Когда я пришел в Большой театр — бился-бился с оркестром изо всех сил — и никакого результата. Но вдруг в какой-то момент произошел качественный скачок. Можно, конечно, сесть, досконально выучить конкретную программу и играть её хорошо. Но так поступать неправильно. Надо чтобы оркестранты — независимо от того, кто перед ними стоит — показывали уровень. Это в крови должно быть, на уровне привычки.
— А этому можно научить?
— Иногда можно, а иногда надо увольнять. Неправильно, когда главный орет: «а вот у тебя что-то фальшиво!», эти вопросы должны решаться внутри коллектива, на уровне групп инструментов. Чем лучше оркестр, тем больше технических вопросов решается НЕ на уровне главного дирижера. А худрук занимается исключительно художественными задачами.
Вопросы — «выше тон — ниже», «вместе играем — не вместе» — должны уходить на уровень концертмейстеров групп. Вот как их надо организовать. Это коррекция устройства головы.
Человек же должен понимать, что к фрачной паре нельзя одевать красные носки. Так и в оркестре музыканты САМИ не должны проходить мимо репетиционной фальши.
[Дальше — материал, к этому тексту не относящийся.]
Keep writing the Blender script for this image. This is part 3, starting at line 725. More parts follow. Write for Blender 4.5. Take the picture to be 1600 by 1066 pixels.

Тогда и крупным западным маэстро будет с таким оркестром интересно — они пообщаются на равных, а не то что музыканты будут сидеть запуганные, забитые по самую шляпку бесконечной муштрой…
— Вы сказали 3,5 года… то есть на меньший срок главного брать нельзя?
— Можно брать и на три, когда все в порядке. Когда машина запущена. Она едет сама, без модного «ручного управления». А не как у нас постоянно приходится находить «антикризисного управляющего».